Hi oduodu
Lots of good advice for you

Living in Aliwal North may just be a brownie point for you. Your municipal public library may not yet have been raided by destructive types looking for Hi-Fi books to pulp, like what happened here and is probably still happening. Sticking my head in a rat's nest, old audio mags from the mid 50's until the 90's primarily for diy, lay constructors. The city libraries was my first source of knowledge. Then I started subscribing to audio mags, which are also available free from libraries. Enquire at you local library. Those who work there will help with pleasure. Even if they have to get you 'reads' from PE.
As your knowledge grows, you will be able to recognise book titles and author's names which will be useful to you. Here in Cape Town, I frequent a secondhand bookshop called CAFDA. At this place, I have acquired anything from piles of old audio mags and audio yearbooks from the UK to a small personal library of my own, totalling about 40 or 50 books by especially English authors, written during the 'golden age' from when stereo started.
One problem I have encountered: It is extremely difficult to make 2nd hand bookshop owners or librarians understand exactly what literature it is you're interested in as it is such a technical subject.

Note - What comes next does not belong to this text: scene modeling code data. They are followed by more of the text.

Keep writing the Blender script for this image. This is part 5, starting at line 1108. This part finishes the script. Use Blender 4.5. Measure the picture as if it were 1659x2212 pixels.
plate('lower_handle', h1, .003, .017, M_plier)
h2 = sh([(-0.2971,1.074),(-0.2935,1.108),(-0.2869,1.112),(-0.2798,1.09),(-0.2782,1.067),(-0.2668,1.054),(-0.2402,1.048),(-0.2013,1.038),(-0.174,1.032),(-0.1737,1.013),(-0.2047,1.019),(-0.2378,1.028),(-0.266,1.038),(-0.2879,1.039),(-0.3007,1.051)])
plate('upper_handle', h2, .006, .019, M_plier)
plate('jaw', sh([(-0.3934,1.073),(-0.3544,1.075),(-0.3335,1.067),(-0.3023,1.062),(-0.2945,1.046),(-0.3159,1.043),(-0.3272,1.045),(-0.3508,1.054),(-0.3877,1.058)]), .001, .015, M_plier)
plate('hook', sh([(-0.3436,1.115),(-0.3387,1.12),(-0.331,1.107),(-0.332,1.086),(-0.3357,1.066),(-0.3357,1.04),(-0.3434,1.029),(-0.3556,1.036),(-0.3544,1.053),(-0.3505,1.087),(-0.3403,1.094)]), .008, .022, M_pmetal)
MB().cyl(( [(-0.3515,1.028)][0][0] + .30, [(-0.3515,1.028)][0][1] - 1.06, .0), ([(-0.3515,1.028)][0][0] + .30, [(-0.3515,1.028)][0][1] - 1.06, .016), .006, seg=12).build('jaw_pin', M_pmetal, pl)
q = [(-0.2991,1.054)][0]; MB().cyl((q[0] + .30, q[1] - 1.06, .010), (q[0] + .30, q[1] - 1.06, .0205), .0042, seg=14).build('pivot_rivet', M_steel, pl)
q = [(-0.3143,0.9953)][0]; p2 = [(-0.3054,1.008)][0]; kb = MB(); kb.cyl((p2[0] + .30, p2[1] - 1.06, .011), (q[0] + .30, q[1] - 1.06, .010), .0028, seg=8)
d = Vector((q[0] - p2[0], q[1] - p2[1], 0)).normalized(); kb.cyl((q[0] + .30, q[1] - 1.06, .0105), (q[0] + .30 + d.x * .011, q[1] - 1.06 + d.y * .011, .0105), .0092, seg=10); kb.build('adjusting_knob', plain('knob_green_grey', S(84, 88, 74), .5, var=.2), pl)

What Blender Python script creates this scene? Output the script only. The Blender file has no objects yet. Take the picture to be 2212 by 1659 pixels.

For most of the 'desperate times' I needed to have knowledge of what I wanted to do, I didn't own a computer. Once I sorted this problem, my sources of audio knowledge increased a hundredfold. Make google your friend. Try fooling around. Just type "famous hi-fi writers" or "vintage audio books" and see what comes up (I haven't tried this, btw).
Good luck in your quest. The fact that you asked, counts for a lot already.